The OECD and the European Union have both set their faces against “harmful tax competition” but over many years have failed to square the circle between genuine harmonisation of international tax systems on the one hand and the sacrosanctity of fiscal sovereignty on the other.
With only the powers of persuasion, and in the case of the EU the State Aid provisions, at their disposal these organisations can do little but encourage and cajole members to buy in to their policy objectives – now articulated in the BEPS Action Plan and the output from the Forum on Harmful Tax Practices.

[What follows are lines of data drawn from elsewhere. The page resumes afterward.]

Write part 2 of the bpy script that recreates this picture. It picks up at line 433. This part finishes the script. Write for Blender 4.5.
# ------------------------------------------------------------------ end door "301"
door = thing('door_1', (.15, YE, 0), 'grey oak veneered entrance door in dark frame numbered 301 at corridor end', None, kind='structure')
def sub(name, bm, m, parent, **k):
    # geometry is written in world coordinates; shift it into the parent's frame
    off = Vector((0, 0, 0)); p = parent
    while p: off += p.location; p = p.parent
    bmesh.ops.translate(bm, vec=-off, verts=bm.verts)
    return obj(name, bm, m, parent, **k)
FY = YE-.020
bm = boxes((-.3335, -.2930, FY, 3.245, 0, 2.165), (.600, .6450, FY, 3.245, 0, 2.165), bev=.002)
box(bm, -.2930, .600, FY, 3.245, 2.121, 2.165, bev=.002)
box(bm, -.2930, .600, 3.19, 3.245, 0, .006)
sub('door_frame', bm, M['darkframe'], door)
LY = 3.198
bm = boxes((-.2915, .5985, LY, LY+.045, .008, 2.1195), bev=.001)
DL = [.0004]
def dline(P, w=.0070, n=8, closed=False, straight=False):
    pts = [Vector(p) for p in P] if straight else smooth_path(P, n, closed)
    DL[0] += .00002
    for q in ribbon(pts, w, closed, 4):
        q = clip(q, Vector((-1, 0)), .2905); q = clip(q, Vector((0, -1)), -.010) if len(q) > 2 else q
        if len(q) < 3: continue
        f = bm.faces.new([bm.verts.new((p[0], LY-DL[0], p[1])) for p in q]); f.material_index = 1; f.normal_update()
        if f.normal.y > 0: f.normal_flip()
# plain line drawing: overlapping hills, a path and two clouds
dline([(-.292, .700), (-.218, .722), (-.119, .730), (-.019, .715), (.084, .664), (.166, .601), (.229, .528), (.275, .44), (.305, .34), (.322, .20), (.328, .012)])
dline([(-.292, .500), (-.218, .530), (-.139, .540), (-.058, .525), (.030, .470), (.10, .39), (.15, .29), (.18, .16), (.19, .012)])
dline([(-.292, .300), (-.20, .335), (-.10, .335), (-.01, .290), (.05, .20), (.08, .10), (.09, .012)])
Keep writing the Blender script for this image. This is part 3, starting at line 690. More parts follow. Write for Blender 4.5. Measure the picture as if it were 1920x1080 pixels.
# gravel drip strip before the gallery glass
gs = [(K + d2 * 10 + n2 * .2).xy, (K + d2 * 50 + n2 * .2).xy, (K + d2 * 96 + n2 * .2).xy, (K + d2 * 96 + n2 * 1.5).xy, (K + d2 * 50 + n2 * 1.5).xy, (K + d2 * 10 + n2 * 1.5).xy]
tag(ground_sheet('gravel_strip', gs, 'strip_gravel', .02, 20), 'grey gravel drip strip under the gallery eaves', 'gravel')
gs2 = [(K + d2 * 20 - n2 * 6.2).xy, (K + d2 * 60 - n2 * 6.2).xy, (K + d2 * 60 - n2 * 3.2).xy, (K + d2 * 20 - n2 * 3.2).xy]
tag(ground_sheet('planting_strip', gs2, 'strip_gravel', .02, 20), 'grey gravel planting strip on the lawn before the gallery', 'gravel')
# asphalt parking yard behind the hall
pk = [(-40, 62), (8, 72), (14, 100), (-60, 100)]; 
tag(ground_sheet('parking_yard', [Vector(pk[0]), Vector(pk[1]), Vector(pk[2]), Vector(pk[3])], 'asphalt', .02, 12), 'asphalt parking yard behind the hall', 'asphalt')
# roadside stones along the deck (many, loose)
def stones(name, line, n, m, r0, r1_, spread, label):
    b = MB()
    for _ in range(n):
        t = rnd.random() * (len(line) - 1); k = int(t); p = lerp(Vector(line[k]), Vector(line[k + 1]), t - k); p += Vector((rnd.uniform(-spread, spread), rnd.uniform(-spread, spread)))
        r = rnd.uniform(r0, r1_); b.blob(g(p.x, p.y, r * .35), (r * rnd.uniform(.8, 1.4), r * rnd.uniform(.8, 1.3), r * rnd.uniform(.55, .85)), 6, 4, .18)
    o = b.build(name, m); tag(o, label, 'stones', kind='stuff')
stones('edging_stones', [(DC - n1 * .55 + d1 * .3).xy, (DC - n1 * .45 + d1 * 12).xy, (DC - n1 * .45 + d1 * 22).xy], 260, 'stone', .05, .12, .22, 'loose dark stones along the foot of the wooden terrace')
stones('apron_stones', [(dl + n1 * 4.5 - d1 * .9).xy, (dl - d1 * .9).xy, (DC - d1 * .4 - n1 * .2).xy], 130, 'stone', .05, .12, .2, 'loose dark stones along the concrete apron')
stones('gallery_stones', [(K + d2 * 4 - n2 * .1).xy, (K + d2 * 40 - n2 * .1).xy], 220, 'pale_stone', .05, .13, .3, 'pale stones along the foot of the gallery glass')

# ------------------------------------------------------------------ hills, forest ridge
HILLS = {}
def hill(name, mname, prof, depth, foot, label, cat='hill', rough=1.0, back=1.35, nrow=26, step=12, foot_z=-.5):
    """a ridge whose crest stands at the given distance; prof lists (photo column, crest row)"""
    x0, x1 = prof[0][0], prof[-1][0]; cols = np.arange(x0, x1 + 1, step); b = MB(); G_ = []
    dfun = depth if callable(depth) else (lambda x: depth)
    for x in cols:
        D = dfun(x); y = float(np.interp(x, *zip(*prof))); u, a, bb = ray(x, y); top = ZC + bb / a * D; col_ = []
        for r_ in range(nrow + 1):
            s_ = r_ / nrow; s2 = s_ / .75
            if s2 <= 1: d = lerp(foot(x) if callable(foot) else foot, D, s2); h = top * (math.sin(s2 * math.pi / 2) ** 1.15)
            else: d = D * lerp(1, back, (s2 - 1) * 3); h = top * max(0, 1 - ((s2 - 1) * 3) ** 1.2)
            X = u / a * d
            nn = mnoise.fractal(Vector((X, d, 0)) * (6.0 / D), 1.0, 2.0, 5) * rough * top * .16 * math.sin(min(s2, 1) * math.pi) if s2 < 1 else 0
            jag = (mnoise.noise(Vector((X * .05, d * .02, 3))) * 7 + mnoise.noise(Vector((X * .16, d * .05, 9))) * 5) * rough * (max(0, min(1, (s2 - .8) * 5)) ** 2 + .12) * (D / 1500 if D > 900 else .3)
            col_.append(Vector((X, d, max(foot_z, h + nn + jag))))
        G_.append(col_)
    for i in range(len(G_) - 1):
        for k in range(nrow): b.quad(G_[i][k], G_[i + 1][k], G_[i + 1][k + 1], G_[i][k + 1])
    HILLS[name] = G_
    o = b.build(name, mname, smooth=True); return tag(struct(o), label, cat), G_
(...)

Member states, including the UK, may pay lip service to EU and OECD exhortations; the UK most recently by apparently embracing enthusiastically the principles in the BEPS Action Plan, and introducing the Diverted Profits Tax allegedly as part of that process. In other areas however the race to the bottom continues, whether through favourable headline rates or special reductions to corporation tax.
Returning to the devolution of tax raising powers, given the state of the European economies, where with the exception of the UK any sort of growth is hard to find, Ulster’s success is bound to be at least partly at the expense of its Republic of Ireland neighbour. This might be down to reduced inward investment or capital flight – but with multinationals beginning to question if Dublin is any longer the place to be will reduced corporation tax in the Northern Ireland once more tip the Republic into recession?
Surely if Brussels has any real part to play in this debate it must be in persuading its members that harmonising their tax systems to a much greater degree than at present is to their mutual long term benefit. In the words of the song “Work and pray, live on hay, you’ll get pie in the sky when you die.”